Set task:
Each entry that follows must be output without any deviation.

··· Data for this task ···

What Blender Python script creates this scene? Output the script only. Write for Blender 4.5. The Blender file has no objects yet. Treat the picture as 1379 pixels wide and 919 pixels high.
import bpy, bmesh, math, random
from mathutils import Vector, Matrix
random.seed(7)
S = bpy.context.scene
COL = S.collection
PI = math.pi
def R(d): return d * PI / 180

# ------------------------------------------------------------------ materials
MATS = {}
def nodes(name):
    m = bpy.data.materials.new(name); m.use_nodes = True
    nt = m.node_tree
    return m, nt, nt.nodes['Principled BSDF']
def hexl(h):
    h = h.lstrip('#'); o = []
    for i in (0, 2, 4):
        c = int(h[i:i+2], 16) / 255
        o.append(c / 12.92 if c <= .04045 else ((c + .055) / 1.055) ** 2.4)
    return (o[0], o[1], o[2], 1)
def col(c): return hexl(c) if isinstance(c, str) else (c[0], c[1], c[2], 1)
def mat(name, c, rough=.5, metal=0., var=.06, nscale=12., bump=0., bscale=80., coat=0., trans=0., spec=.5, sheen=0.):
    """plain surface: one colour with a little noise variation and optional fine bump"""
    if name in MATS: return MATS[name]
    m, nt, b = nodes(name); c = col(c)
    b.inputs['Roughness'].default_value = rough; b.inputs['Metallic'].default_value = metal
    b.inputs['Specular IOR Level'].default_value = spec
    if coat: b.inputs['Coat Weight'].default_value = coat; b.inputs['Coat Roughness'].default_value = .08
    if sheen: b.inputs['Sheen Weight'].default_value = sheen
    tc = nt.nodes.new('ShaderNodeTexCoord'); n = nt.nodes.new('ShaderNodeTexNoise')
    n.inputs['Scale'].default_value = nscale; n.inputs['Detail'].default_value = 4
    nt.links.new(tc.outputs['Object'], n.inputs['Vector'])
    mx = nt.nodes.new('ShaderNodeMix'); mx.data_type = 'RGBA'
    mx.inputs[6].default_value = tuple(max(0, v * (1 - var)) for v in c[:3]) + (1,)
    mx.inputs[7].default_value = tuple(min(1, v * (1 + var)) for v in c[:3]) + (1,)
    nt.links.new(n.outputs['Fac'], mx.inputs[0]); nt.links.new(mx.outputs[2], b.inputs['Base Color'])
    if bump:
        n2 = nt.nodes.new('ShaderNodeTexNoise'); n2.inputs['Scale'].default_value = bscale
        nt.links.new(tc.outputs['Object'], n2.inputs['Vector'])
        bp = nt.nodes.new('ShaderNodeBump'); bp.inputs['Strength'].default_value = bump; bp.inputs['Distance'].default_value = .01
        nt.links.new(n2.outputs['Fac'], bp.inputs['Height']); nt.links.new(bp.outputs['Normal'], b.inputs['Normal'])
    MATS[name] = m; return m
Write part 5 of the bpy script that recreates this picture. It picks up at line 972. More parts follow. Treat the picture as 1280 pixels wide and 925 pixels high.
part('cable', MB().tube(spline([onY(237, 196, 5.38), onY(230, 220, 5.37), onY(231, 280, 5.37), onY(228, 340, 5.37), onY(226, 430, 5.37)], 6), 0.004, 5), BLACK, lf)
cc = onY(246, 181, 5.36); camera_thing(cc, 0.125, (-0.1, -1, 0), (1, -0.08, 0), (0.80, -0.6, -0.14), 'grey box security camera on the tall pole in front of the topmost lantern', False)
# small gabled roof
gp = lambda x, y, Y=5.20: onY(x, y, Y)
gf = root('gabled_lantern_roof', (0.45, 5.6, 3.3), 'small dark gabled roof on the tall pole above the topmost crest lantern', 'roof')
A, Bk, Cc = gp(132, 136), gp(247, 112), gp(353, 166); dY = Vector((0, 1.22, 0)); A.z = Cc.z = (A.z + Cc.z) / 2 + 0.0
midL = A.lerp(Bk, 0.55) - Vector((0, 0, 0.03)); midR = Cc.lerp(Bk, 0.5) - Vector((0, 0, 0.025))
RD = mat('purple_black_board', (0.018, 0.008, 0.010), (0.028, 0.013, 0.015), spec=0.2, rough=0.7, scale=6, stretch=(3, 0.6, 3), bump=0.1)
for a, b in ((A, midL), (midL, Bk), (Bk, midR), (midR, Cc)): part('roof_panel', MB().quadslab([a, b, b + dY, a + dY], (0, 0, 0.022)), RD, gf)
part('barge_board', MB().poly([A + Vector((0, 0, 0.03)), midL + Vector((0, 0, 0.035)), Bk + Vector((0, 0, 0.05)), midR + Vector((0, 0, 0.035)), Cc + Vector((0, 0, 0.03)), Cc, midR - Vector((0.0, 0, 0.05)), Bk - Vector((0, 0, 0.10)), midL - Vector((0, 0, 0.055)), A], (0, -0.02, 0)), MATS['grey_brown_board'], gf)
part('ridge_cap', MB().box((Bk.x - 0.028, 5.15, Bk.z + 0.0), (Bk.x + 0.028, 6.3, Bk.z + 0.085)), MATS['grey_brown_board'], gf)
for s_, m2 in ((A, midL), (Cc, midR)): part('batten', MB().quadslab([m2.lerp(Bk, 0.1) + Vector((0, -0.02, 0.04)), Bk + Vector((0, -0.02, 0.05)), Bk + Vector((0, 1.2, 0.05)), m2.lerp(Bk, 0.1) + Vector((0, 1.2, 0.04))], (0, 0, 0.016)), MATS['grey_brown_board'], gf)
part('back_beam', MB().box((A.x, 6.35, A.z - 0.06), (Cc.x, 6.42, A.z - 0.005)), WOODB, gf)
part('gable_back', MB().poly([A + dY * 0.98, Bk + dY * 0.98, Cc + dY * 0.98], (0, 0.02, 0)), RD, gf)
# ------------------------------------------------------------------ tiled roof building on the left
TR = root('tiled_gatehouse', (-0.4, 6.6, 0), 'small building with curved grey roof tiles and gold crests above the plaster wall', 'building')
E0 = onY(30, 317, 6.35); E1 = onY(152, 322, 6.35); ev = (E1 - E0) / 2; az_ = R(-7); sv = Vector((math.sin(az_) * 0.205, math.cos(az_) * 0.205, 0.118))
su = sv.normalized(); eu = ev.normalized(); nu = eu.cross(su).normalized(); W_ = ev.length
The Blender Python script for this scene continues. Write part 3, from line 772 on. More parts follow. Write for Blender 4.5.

···

Correct response:
What Blender Python script creates this scene? Output the script only. Write for Blender 4.5. The Blender file has no objects yet. Treat the picture as 1379 pixels wide and 919 pixels high.
import bpy, bmesh, math, random
from mathutils import Vector, Matrix
random.seed(7)
S = bpy.context.scene
COL = S.collection
PI = math.pi
def R(d): return d * PI / 180

# ------------------------------------------------------------------ materials
MATS = {}
def nodes(name):
    m = bpy.data.materials.new(name); m.use_nodes = True
    nt = m.node_tree
    return m, nt, nt.nodes['Principled BSDF']
def hexl(h):
    h = h.lstrip('#'); o = []
    for i in (0, 2, 4):
        c = int(h[i:i+2], 16) / 255
        o.append(c / 12.92 if c <= .04045 else ((c + .055) / 1.055) ** 2.4)
    return (o[0], o[1], o[2], 1)
def col(c): return hexl(c) if isinstance(c, str) else (c[0], c[1], c[2], 1)
def mat(name, c, rough=.5, metal=0., var=.06, nscale=12., bump=0., bscale=80., coat=0., trans=0., spec=.5, sheen=0.):
    """plain surface: one colour with a little noise variation and optional fine bump"""
    if name in MATS: return MATS[name]
    m, nt, b = nodes(name); c = col(c)
    b.inputs['Roughness'].default_value = rough; b.inputs['Metallic'].default_value = metal
    b.inputs['Specular IOR Level'].default_value = spec
    if coat: b.inputs['Coat Weight'].default_value = coat; b.inputs['Coat Roughness'].default_value = .08
    if sheen: b.inputs['Sheen Weight'].default_value = sheen
    tc = nt.nodes.new('ShaderNodeTexCoord'); n = nt.nodes.new('ShaderNodeTexNoise')
    n.inputs['Scale'].default_value = nscale; n.inputs['Detail'].default_value = 4
    nt.links.new(tc.outputs['Object'], n.inputs['Vector'])
    mx = nt.nodes.new('ShaderNodeMix'); mx.data_type = 'RGBA'
    mx.inputs[6].default_value = tuple(max(0, v * (1 - var)) for v in c[:3]) + (1,)
    mx.inputs[7].default_value = tuple(min(1, v * (1 + var)) for v in c[:3]) + (1,)
    nt.links.new(n.outputs['Fac'], mx.inputs[0]); nt.links.new(mx.outputs[2], b.inputs['Base Color'])
    if bump:
        n2 = nt.nodes.new('ShaderNodeTexNoise'); n2.inputs['Scale'].default_value = bscale
        nt.links.new(tc.outputs['Object'], n2.inputs['Vector'])
        bp = nt.nodes.new('ShaderNodeBump'); bp.inputs['Strength'].default_value = bump; bp.inputs['Distance'].default_value = .01
        nt.links.new(n2.outputs['Fac'], bp.inputs['Height']); nt.links.new(bp.outputs['Normal'], b.inputs['Normal'])
    MATS[name] = m; return m
Write part 5 of the bpy script that recreates this picture. It picks up at line 972. More parts follow. Treat the picture as 1280 pixels wide and 925 pixels high.
part('cable', MB().tube(spline([onY(237, 196, 5.38), onY(230, 220, 5.37), onY(231, 280, 5.37), onY(228, 340, 5.37), onY(226, 430, 5.37)], 6), 0.004, 5), BLACK, lf)
cc = onY(246, 181, 5.36); camera_thing(cc, 0.125, (-0.1, -1, 0), (1, -0.08, 0), (0.80, -0.6, -0.14), 'grey box security camera on the tall pole in front of the topmost lantern', False)
# small gabled roof
gp = lambda x, y, Y=5.20: onY(x, y, Y)
gf = root('gabled_lantern_roof', (0.45, 5.6, 3.3), 'small dark gabled roof on the tall pole above the topmost crest lantern', 'roof')
A, Bk, Cc = gp(132, 136), gp(247, 112), gp(353, 166); dY = Vector((0, 1.22, 0)); A.z = Cc.z = (A.z + Cc.z) / 2 + 0.0
midL = A.lerp(Bk, 0.55) - Vector((0, 0, 0.03)); midR = Cc.lerp(Bk, 0.5) - Vector((0, 0, 0.025))
RD = mat('purple_black_board', (0.018, 0.008, 0.010), (0.028, 0.013, 0.015), spec=0.2, rough=0.7, scale=6, stretch=(3, 0.6, 3), bump=0.1)
for a, b in ((A, midL), (midL, Bk), (Bk, midR), (midR, Cc)): part('roof_panel', MB().quadslab([a, b, b + dY, a + dY], (0, 0, 0.022)), RD, gf)
part('barge_board', MB().poly([A + Vector((0, 0, 0.03)), midL + Vector((0, 0, 0.035)), Bk + Vector((0, 0, 0.05)), midR + Vector((0, 0, 0.035)), Cc + Vector((0, 0, 0.03)), Cc, midR - Vector((0.0, 0, 0.05)), Bk - Vector((0, 0, 0.10)), midL - Vector((0, 0, 0.055)), A], (0, -0.02, 0)), MATS['grey_brown_board'], gf)
part('ridge_cap', MB().box((Bk.x - 0.028, 5.15, Bk.z + 0.0), (Bk.x + 0.028, 6.3, Bk.z + 0.085)), MATS['grey_brown_board'], gf)
for s_, m2 in ((A, midL), (Cc, midR)): part('batten', MB().quadslab([m2.lerp(Bk, 0.1) + Vector((0, -0.02, 0.04)), Bk + Vector((0, -0.02, 0.05)), Bk + Vector((0, 1.2, 0.05)), m2.lerp(Bk, 0.1) + Vector((0, 1.2, 0.04))], (0, 0, 0.016)), MATS['grey_brown_board'], gf)
part('back_beam', MB().box((A.x, 6.35, A.z - 0.06), (Cc.x, 6.42, A.z - 0.005)), WOODB, gf)
part('gable_back', MB().poly([A + dY * 0.98, Bk + dY * 0.98, Cc + dY * 0.98], (0, 0.02, 0)), RD, gf)
# ------------------------------------------------------------------ tiled roof building on the left
TR = root('tiled_gatehouse', (-0.4, 6.6, 0), 'small building with curved grey roof tiles and gold crests above the plaster wall', 'building')
E0 = onY(30, 317, 6.35); E1 = onY(152, 322, 6.35); ev = (E1 - E0) / 2; az_ = R(-7); sv = Vector((math.sin(az_) * 0.205, math.cos(az_) * 0.205, 0.118))
su = sv.normalized(); eu = ev.normalized(); nu = eu.cross(su).normalized(); W_ = ev.length
The Blender Python script for this scene continues. Write part 3, from line 772 on. More parts follow. Write for Blender 4.5.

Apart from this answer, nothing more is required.